Soy poco partidario, bien lo sabrá quien me conozca, de pronunciamientos terminantes, pero aun así, y quizá por eso, formulo el presente con mayor contundencia, y termino el enunciado de estas líneas diciendo que, cuando el ciudadano reclama orden, el gobernante debe dimitir. El orden público, el imperio de la ley y la protección de los derechos humanos son funciones que, con escasas discusiones, llegan a justificar la existencia de un gobierno que cumpla su misión.
Casi todo lo demás puede ser, y de hecho es, objeto de debate. La sanidad – especialmente la asistencia sanitaria– puede ejercerse tanto por el sector público como por el sector privado; con toda probabilidad, será en este último caso cuando se ejerza con mayor eficacia en beneficio de todos los ciudadanos.

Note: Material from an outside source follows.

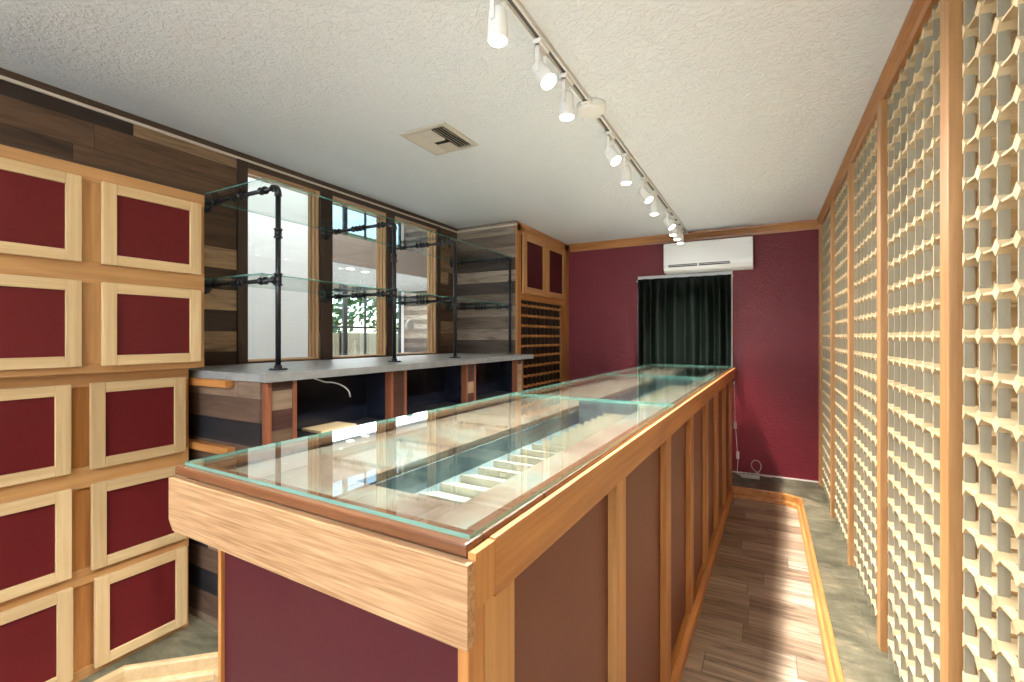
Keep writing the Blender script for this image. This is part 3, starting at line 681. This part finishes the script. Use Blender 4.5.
b = MB(); b.box(vx0+.102, vx1-.108, vy1-.125, vy1-.03, z1-.013, z1-.010); b.build('damper_plate', M['vent_tan'], rv)

# ------------------------------------------------------------------ back wall: air conditioner, curtain, power strip
ra = empty('air_conditioner', (-0.53, YB, 2.02), 'white split air conditioner mounted high on the red back wall', 'air conditioner')
ax0, ax1 = -0.928, -0.100
prof = [(YB-.001, 2.035), (YB-.001, 2.335), (YB-.175, 2.335), (YB-.190, 2.330), (YB-.198, 2.318), (YB-.200, 2.12), (YB-.197, 2.085), (YB-.180, 2.052), (YB-.150, 2.036), (YB-.10, 2.030)]
b = MB(); b.prism(prof, 'x', ax0, ax1); o = b.build('housing', M['white'], ra)
bv = o.modifiers.new('bevel', 'BEVEL'); bv.width = .006; bv.segments = 3; bv.limit_method = 'ANGLE'
b = MB(); b.bbox(ax0+.012, ax1-.012, YB-.2035, YB-.1995, 2.125, 2.325, .0015); b.build('front_cover', M['white'], ra)
b = MB(); b.hexa([(ax0+.05,YB-.2005,2.083),(ax1-.20,YB-.2005,2.083),(ax1-.20,YB-.180,2.083),(ax0+.05,YB-.180,2.083),(ax0+.05,YB-.2025,2.108),(ax1-.20,YB-.2025,2.108),(ax1-.20,YB-.18,2.108),(ax0+.05,YB-.18,2.108)]); b.build('air_outlet', M['louvre'], ra)
b = MB(); b.box(ax0+.05, ax1-.20, YB-.2045, YB-.2005, 2.095, 2.0985); b.box((ax0+ax1)/2-.085, (ax0+ax1)/2-.07, YB-.2045, YB-.2005, 2.083, 2.108); b.build('air_vane', M['white'], ra)
# window frame behind the curtain
rw = empty('window_5', (-0.76, YB, 1.05), kind='structure')
b = MB(); b.bbox(-1.235, -1.205, YB-.020, YB, 1.02, 2.032, .003); b.bbox(-0.322, -0.287, YB-.020, YB, 1.02, 2.032, .003); b.bbox(-1.205, -0.322, YB-.020, YB, 1.975, 2.032, .003); b.bbox(-1.205, -0.322, YB-.020, YB, 1.02, 1.05, .003); b.build('window_frame', M['white'], rw)
b = MB(); b.box(-1.205, -.322, YB-.004, YB-.001, 1.05, 1.99); b.build('pane', M['black'], rw)
b = MB(); b.cyl((-1.24, YB-.034, 1.978), (-0.283, YB-.034, 1.978), .007, 14)
for x in (-1.236, -.287): b.box(x-.006, x+.006, YB-.040, YB-.0205, 1.970, 1.986)
tag(b.build('curtain_rod', M['white']), 'thin white curtain rod across the top of the back window', 'curtain rod')
b = MB(); nx, nz = 150, 40; rows = []
cx0, cx1 = -1.222, -0.296
for i in range(nz+1):
    f = i/nz; z = 1.990 - f*(1.990-.985); rw_ = []
    for j in range(nx+1):
        u = j/nx; x = cx0 + (cx1-cx0)*u
        top = max(0, 1-f*9)
        big = math.sin(u*2*math.pi*6.5+1.3*math.sin(u*7+.4)+.8*f*math.sin(u*5)+.35*math.sin(f*3+u*4)) * (.028*(1-.6*top)) + .003*math.sin(u*2*math.pi*13+1.3+f*1.2)
        small = .006*math.sin(u*2*math.pi*46)*max(0, 1-f*6)
        rw_.append(b.bm.verts.new((x, YB-.085 + big + small - .004*top, z)))
    rows.append(rw_)
for i in range(nz):
    for j in range(nx): b._f([rows[i][j], rows[i][j+1], rows[i+1][j+1], rows[i+1][j]], 0, True)
o = b.build('curtain', M['curtain_cloth']); tag(o, 'dark green black gathered curtain covering the back window', 'curtain')
sd = o.modifiers.new('solid', 'SOLIDIFY'); sd.thickness = .002
rp = empty('power_strip', (-.12, 5.06, 0), 'white power strip with a looped cord on the slate by the back wall', 'power strip')
b = MB(); b.bbox(-.205, -.045, 5.045, 5.085, 0.0, .036, .006); b.build('body', M['vent_tan'], rp)
for k in range(4):
    b = MB(); b.box(-.19+.036*k, -.172+.036*k, 5.055, 5.075, .036, .0372); b.build('socket', M['slot_dark'], rp)
b = MB(); pts = [(-.10+.055*math.sin(t*.5)+.004*t, 5.09+.006*t, .040+.062*(1-math.cos(t*.5))) for t in range(0, 12)] + [(-.02, 5.15, .012), (.06, 5.16, .006)]
b.tube(pts, .004, 8); b.build('cord', M['vent_tan'], rp)
b = MB(); pts = [(-.262, 5.02+.0, .93), (-.262, 5.03, .80), (-.256, 5.04, .66), (-.258, 5.05, .52), (-.248, 5.055, .40), (-.240, 5.06, .28), (-.232, 5.062, .18), (-.238, 5.064, .06), (-.24, 5.064, .03), (-.206, 5.064, .018)]
b.tube(pts, .0035, 8); lc = b.build('hanging_cord', M['white']); tag(lc, 'thin white cord with two inline plugs hanging down the far counter end', 'cord')
for z, x in ((.50, -.257), (.21, -.234)):
    b = MB(); b.bbox(x-.014, x+.014, 5.044, 5.070, z-.035, z+.035, .004); b.build('inline_plug', M['white'], lc)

La educación, bastaría salir de la vetusta Europa para ver que –sobre todo la superior– recibe la más alta consideración, tanto en la creación científica como en la formación de los jóvenes, en las instituciones privadas, y sólo marginalmente en el sector público; siendo la actividad privada la que se sitúa en cabeza, teniendo una enseñanza de calidad.

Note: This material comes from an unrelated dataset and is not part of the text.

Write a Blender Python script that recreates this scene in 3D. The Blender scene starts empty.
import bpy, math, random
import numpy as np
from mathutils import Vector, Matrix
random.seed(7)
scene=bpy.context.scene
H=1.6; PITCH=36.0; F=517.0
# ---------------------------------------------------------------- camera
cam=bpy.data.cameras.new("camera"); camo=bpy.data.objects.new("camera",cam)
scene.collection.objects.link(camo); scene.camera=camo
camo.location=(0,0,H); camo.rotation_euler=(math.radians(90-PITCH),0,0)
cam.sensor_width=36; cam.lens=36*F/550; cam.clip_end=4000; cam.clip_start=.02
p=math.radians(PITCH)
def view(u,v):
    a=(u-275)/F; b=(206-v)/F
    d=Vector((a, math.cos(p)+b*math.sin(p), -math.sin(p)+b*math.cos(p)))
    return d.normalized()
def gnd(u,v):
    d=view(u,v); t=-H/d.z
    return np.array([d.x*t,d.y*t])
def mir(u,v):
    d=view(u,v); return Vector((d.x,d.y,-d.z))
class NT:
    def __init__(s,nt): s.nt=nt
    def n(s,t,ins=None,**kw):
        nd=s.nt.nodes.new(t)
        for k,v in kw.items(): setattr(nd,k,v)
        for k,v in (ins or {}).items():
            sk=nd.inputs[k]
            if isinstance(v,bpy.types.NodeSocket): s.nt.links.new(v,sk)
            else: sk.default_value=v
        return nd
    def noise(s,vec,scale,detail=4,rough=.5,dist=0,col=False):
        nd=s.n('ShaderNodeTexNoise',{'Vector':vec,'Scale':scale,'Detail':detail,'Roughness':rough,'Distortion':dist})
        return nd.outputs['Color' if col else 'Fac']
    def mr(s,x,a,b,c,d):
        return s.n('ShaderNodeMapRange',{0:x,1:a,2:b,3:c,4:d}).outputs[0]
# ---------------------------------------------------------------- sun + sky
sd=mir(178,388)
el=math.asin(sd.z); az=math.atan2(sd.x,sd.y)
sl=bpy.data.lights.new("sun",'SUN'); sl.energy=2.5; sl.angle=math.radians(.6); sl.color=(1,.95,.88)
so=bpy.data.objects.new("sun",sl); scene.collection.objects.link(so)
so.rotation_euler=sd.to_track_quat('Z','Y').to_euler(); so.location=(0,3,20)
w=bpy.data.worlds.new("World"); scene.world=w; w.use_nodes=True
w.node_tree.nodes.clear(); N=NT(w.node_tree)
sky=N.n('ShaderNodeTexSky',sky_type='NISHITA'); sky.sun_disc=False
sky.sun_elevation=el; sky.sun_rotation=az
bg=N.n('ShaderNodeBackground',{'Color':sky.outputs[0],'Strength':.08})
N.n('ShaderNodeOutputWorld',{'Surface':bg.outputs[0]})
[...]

Hasta la impartición de justicia entre contrapartes, función que ya en Adam Smith se confiaba al Estado –al Soberano –, cada día más se está desplazando a la mediación arbitral, por rapidez y por inferior coste. Allá queda el reducto de defender la dignidad del soberano, de defender la nación de las agresiones enemigas, el orden interno y la tutela de la Ley, como algo que es propio del Estado y de muy difícil sustitución.
Por ello, cuando en la sociedad cunde el desorden, cuando el ciudadano ve atropellados sus derechos, mientras las autoridades que pueden ponerle freno sonríen, porque piensan que ya era hora de que cada cual hiciera lo que le viniera en gana, el gobierno que no ejerce sus funciones debe de dimitir y, caso de tibieza en ello, hay que sustituirle por el procedimiento adecuado.

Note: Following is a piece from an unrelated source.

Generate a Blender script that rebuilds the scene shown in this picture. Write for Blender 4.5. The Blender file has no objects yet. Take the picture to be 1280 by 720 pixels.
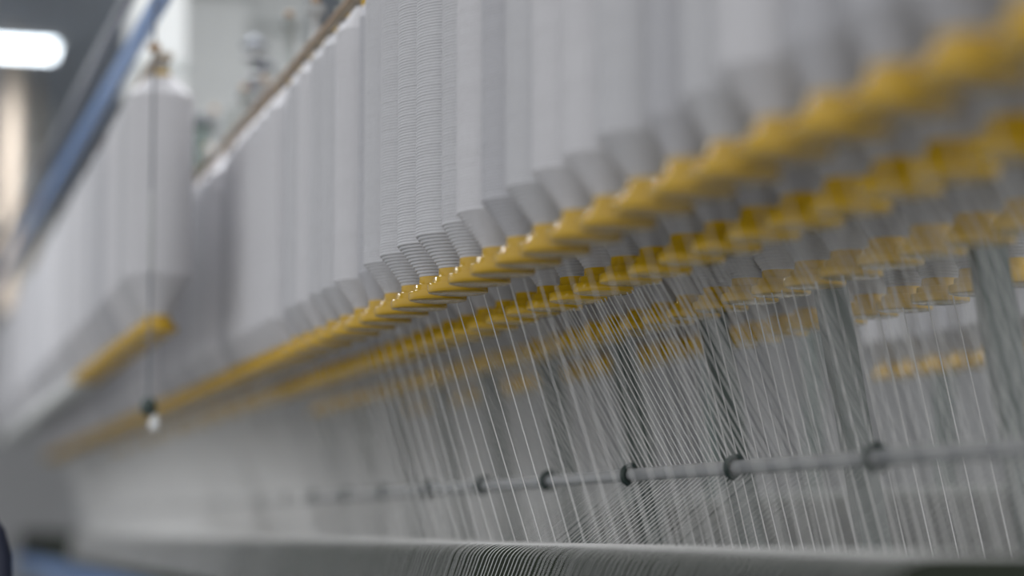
import bpy, math, random
from mathutils import Vector
random.seed(11)
sc = bpy.context.scene
COL = sc.collection
CZ = 1.4                      # eye height
F = 2844.0
PITCH = math.radians(6.02); YAW = math.radians(15.26)
ct, st = math.cos(YAW), math.sin(YAW)
def ydepth(d, X): return (d - X*st)/ct

# ------------------------------------------------------------- materials
def mat(name, col, rough=0.5, metal=0.0, noise=None, bump=0.0, scale=40, emit=None, spec=0.5):
    m = bpy.data.materials.new(name); m.use_nodes = True
    nt = m.node_tree; b = nt.nodes["Principled BSDF"]
    b.inputs["Base Color"].default_value = (*col, 1)
    b.inputs["Roughness"].default_value = rough
    b.inputs["Metallic"].default_value = metal
    b.inputs["Specular IOR Level"].default_value = spec
    tc = nt.nodes.new("ShaderNodeTexCoord")
    nz = nt.nodes.new("ShaderNodeTexNoise"); nz.inputs["Scale"].default_value = scale
    nz.inputs["Detail"].default_value = 4
    nt.links.new(tc.outputs["Object"], nz.inputs["Vector"])
    if noise:
        mx = nt.nodes.new("ShaderNodeMix"); mx.data_type = 'RGBA'
        mx.inputs[6].default_value = (*col, 1); mx.inputs[7].default_value = (*noise, 1)
        nt.links.new(nz.outputs["Fac"], mx.inputs[0])
        nt.links.new(mx.outputs[2], b.inputs["Base Color"])
    if bump:
        bp = nt.nodes.new("ShaderNodeBump"); bp.inputs["Strength"].default_value = bump
        bp.inputs["Distance"].default_value = 0.002
        nt.links.new(nz.outputs["Fac"], bp.inputs["Height"])
        nt.links.new(bp.outputs["Normal"], b.inputs["Normal"])
    if emit:
        b.inputs["Emission Color"].default_value = (*emit[0], 1)
        b.inputs["Emission Strength"].default_value = emit[1]
    return m
M_yarn = mat("yarn_white", (0.59,0.585,0.60), 0.9, noise=(0.55,0.545,0.56), bump=0.4, scale=120, spec=0.1)
M_yarn2 = mat("yarn_white_cool", (0.47,0.47,0.49), 0.9, noise=(0.43,0.43,0.45), bump=0.4, scale=120, spec=0.1)
M_yarn3 = mat("yarn_white_mid", (0.53,0.53,0.545), 0.9, noise=(0.49,0.49,0.505), bump=0.4, scale=120, spec=0.1)
M_strand = mat("strand_white", (0.74,0.74,0.73), 0.8, noise=(0.68,0.68,0.67), scale=200, spec=0.2)
M_yel = mat("yellow_plastic", (0.50,0.305,0.006), 0.16, noise=(0.43,0.255,0.005), scale=20)
M_yel_lift = mat("yellow_plastic_shade_lift", (0.80,0.50,0.012), 0.16, noise=(0.72,0.44,0.010), scale=20)  # same yellow plastic, colour lightened to offset shade on the inner rows
M_steel = mat("brushed_steel", (0.60,0.62,0.64), 0.25, 0.35, noise=(0.54,0.56,0.58), scale=60)
M_green = mat("grey_green_paint", (0.10,0.13,0.12), 0.5, noise=(0.085,0.11,0.10), scale=30)
M_lgreen = mat("pale_green_paint", (0.36,0.38,0.37), 0.5, noise=(0.32,0.34,0.33), scale=20)
M_olive = mat("dark_olive_metal", (0.028,0.034,0.024), 0.8, noise=(0.021,0.026,0.018), scale=25, spec=0.12)
M_dark = mat("dark_ring", (0.03,0.05,0.045), 0.4)
M_rail = mat("rail_grey", (0.40,0.41,0.41), 0.5, noise=(0.35,0.35,0.35), scale=15)
M_tan = mat("rail_tan", (0.46,0.40,0.32), 0.5, noise=(0.40,0.34,0.27), scale=15)
M_orange = mat("rail_lip_orange", (0.36,0.22,0.11), 0.5, noise=(0.30,0.19,0.10), scale=25)
M_blue = mat("blue_paint", (0.13,0.25,0.50), 0.45, noise=(0.12,0.22,0.44), scale=20)
M_dgrey = mat("dark_grey_paint", (0.14,0.15,0.17), 0.5, noise=(0.11,0.12,0.14), scale=20)
M_cream = mat("cream_sheet", (0.60,0.61,0.59), 0.5, noise=(0.54,0.55,0.54), scale=8)
M_peach = mat("peach_duct", (0.60,0.50,0.40), 0.7, noise=(0.54,0.46,0.38), scale=10, spec=0.2)
M_wall = mat("wall_paint", (0.56,0.56,0.56), 0.9, noise=(0.52,0.52,0.52), scale=2)
M_ceil = mat("ceiling_paint", (0.50,0.55,0.62), 0.9, noise=(0.46,0.51,0.58), scale=2)
M_floor = mat("floor_epoxy", (0.32,0.32,0.31), 0.4, noise=(0.28,0.28,0.27), scale=3)
M_black = mat("black_rubber", (0.010,0.014,0.035), 0.6)
M_lamp = mat("lamp_tube", (0.9,0.95,1.0), 0.4, emit=((0.85,0.93,1.0), 6.0))
M_white = mat("white_plastic", (0.75,0.76,0.76), 0.4)
M_body = mat("machine_grey_green", (0.17,0.18,0.165), 0.6, noise=(0.14,0.15,0.14), scale=5)

# ------------------------------------------------------------- mesh helpers
def mesh(name, verts, faces, mats, smooth=False):
    me = bpy.data.meshes.new(name); me.from_pydata(verts, [], faces)
    for m in (mats if isinstance(mats, list) else [mats]): me.materials.append(m)
    if smooth:
        for p in me.polygons: p.use_smooth = True
    me.update(); return me
def add(name, data, loc=(0,0,0), parent=None, **kw):
    o = bpy.data.objects.new(name, data); o.location = loc
    if parent: o.parent = parent
    COL.objects.link(o)
    for k, v in kw.items(): o[k] = v
    return o
def lathe(name, prof, m, seg=28, smooth=True):
    v, f = [], []
    n = len(prof)
    for r, z in prof:
        for i in range(seg):
            a = 2*math.pi*i/seg
            v.append((r*math.cos(a), r*math.sin(a), z))
    for j in range(n-1):
        for i in range(seg):
            i2 = (i+1) % seg
            f.append((j*seg+i, j*seg+i2, (j+1)*seg+i2, (j+1)*seg+i))
    f.append(tuple(range(seg-1, -1, -1))); f.append(tuple((n-1)*seg+i for i in range(seg)))
    return mesh(name, v, f, m, smooth)
def extrude_y(name, prof, y0, y1, m, nseg=1, smooth=False):
    """closed profile in (x,z) extruded along y"""
    n = len(prof); v, f = [], []
    for k in range(nseg+1):
        y = y0 + (y1-y0)*k/nseg
        v += [(x, y, z) for x, z in prof]
    for k in range(nseg):
        for i in range(n):
            j = (i+1) % n
            f.append((k*n+i, k*n+j, (k+1)*n+j, (k+1)*n+i))
    f.append(tuple(range(n-1,-1,-1))); f.append(tuple(nseg*n+i for i in range(n)))
    return mesh(name, v, f, m, smooth)
def rrect(x0, x1, z0, z1, r, n=5):
    pts = []
    for cx, cz, a0 in ((x1-r, z1-r, 0), (x0+r, z1-r, 90), (x0+r, z0+r, 180), (x1-r, z0+r, 270)):
        for i in range(n+1):
            a = math.radians(a0 + 90*i/n)
            pts.append((cx+r*math.cos(a), cz+r*math.sin(a)))
    return pts
def box(name, x0,x1,y0,y1,z0,z1, m, r=0.004):
    r = min(r, (x1-x0)*.3, (z1-z0)*.3)
    return extrude_y(name, rrect(x0,x1,z0,z1,r,3), y0, y1, m)
def tube_geo(path, r, seg=8, rl=None):
    v, f = [], []
    pts = [Vector(p) for p in path]; n = len(pts)
    for k, p in enumerate(pts):
        t = (pts[min(k+1,n-1)] - pts[max(k-1,0)]).normalized()
        a = Vector((0,1,0)) if abs(t.y) < 0.9 else Vector((1,0,0))
        u = t.cross(a).normalized(); w = t.cross(u)
        rr = r*(rl[k] if rl else 1)
        for i in range(seg):
            an = 2*math.pi*i/seg
            v.append(tuple(p + rr*(math.cos(an)*u + math.sin(an)*w)))
    for k in range(n-1):
        for i in range(seg):
            j = (i+1) % seg
            f.append((k*seg+i, k*seg+j, (k+1)*seg+j, (k+1)*seg+i))
    f.append(tuple(range(seg))); f.append(tuple((n-1)*seg+i for i in range(seg-1,-1,-1)))
    return v, f
def tube(name, path, r, m, seg=8, rl=None):
    v, f = tube_geo(path, r, seg, rl); return mesh(name, v, f, m, True)

# ------------------------------------------------------------- bobbins
def package_mesh(R, m, zc=0.084):
    prof = [(0.020,0.034),(0.024,0.034)]
    z = 0.036; pc = 0.0045; ncone = int(round((zc-z)/pc))
    for i in range(ncone):
        r = 0.026 + (R-0.026)*((i+1)/ncone)**1.1
        prof += [(r-0.0008, z),(r, z+0.0012),(r, z+0.0036),(r-0.0006, z+0.0045)]
        z += 0.0045
    while z < 0.515:
        j = random.uniform(-0.0003,0.0003)
        prof += [(R-0.0014, z),(R+j, z+0.0010),(R+j, z+0.0034),(R-0.0014, z+0.0043)]
        z += 0.0043
    for i in range(8):
        r = R - (R-0.030)*(i+1)/8
        prof += [(r, z),(r, z+0.0045)]; z += 0.0055
    prof.append((0.020, z))
    return lathe("yarn_package_mesh", prof, m, 36)
packs = [package_mesh(R, m) for R, m in ((0.0620,M_yarn),(0.060,M_yarn2),(0.0613,M_yarn3),(0.053,M_yarn3),(0.046,M_yarn2))]
packs0 = [package_mesh(R, m, 0.125) for R, m in ((0.074,M_yarn),(0.072,M_yarn3),(0.073,M_yarn),(0.070,M_yarn3),(0.068,M_yarn2))]
TP = [(0.012,0.0),(0.038,0.0),(0.0425,0.0010),(0.0437,0.003),(0.0437,0.012),(0.0425,0.0135),(0.0365,0.0145),
      (0.0357,0.016),(0.0350,0.0225),(0.0340,0.0235),(0.0290,0.0245),(0.0282,0.026),(0.0270,0.0425),
      (0.019,0.0435),(0.019,0.575),(0.012,0.577)]
me_tube = lathe("bobbin_tube_mesh", TP, M_yel, 36)
me_tube2 = lathe("bobbin_tube_mesh", TP, M_yel_lift, 36)
me_tube3 = lathe("bobbin_tube_mesh", TP, M_cream, 36)
for me in (me_tube, me_tube2, me_tube3):
    me.set_sharp_from_angle(angle=math.radians(40))
me_hang = lathe("bobbin_hanger_mesh", [(0.004,0.577),(0.011,0.577),(0.011,0.583),(0.006,0.586),(0.006,0.596)], M_steel, 14)

def bobbin(x, y, z, pm, yaw, tube_me, label, group):
    e = bpy.data.objects.new("roving_bobbin", None); e.empty_display_size = 0.03
    e.location = (x, y, z); e.rotation_euler = (0,0,yaw); COL.objects.link(e)
    e["label"] = label; e["category"] = "bobbin"; e["group"] = group
    for nm, d in (("yarn_package", pm), ("bobbin_tube", tube_me), ("bobbin_hanger", me_hang)):
        o = bpy.data.objects.new(nm, d); o.parent = e; COL.objects.link(o)
    return e
PIT = 0.125
ZF = CZ + 0.336
NB = [0]
def row(X, y0, y1, zf, group, off=0.0, pit=PIT, tm=None, word="yellow", pks=None):
    y = y0 + off
    while y < y1:
        pk = random.choice([0,0,1,2,2,3,4])
        lab = ("full white ribbed roving bobbin hanging on a %s tube" % word if pk in (0,1,2) else
               "slimmer partly unwound white roving bobbin on a %s tube" % word)
        bobbin(X, y, zf+random.uniform(-.0015,.0015), (pks or packs)[pk], random.uniform(0,6.28), tm or me_tube, lab, group)
        y += pit; NB[0] += 1
    return y
X1, X2, X3, X4, X5, X0 = 0.785, 0.985, 1.245, 1.515, 2.20, 0.55
row(X1, 1.30, 11.6, ZF, "roving bobbins of the near creel row")
row(X2, 1.55, 10.4, ZF, "roving bobbins of the second creel row", 0.06, tm=me_tube2)
row(X3, 2.20, 6.8, ZF, "roving bobbins of the third creel row", tm=me_tube2)
row(X4, 2.80, 6.8, ZF, "roving bobbins of the fourth creel row", 0.06, tm=me_tube2)
row(X5, 3.9, 4.9, ZF, "roving bobbins of the neighbouring machine")
ZF0 = CZ + 0.42
ye = row(X0, ydepth(4.9, X0), ydepth(6.8,X0), ZF0, "roving bobbins of the upper aisle row", pit=0.152, pks=packs0)
row(X0, ye, 11.5, ZF0, "roving bobbins of the upper aisle row", tm=me_tube3, word="pale", pit=0.152, pks=packs0)
print("BOBBINS", NB[0])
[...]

La verdad es que desde las últimas elecciones locales, autonómicas y generales, lo que no cabe decir es que la situación genere sorpresas. Cuando las ideologías antitodo – salvo antidictaduras que les gustaría implantar– ocupan el poder, quien lo ejerce protegerá aquello por lo que siempre clamó. Por eso, a los que hay que silenciar es a los que reclaman orden y protección.
¿Cuál es la actuación de las autoridades frente a lo que viene llamándose turismofobia, que bien podría acabar en turismofagia? Sí, porque el nivel de salvajismo así permite pensarlo. A la alcaldesa Colau parece no importarle, porque tienen derecho a expresar su opinión. Nada hacen tampoco otros munícipes – Baleares, Valencia…– que quizá esperen el fin del verano.
Que Exceltur pida al Gobierno la protección al ejercicio de su actividad turística es la peor imagen de una nación democrática. Mientras, se añora el estalinismo soviético, el castrismo cubano o el maoísmo chino…
¡Las elecciones no eran una broma! Está demostrado.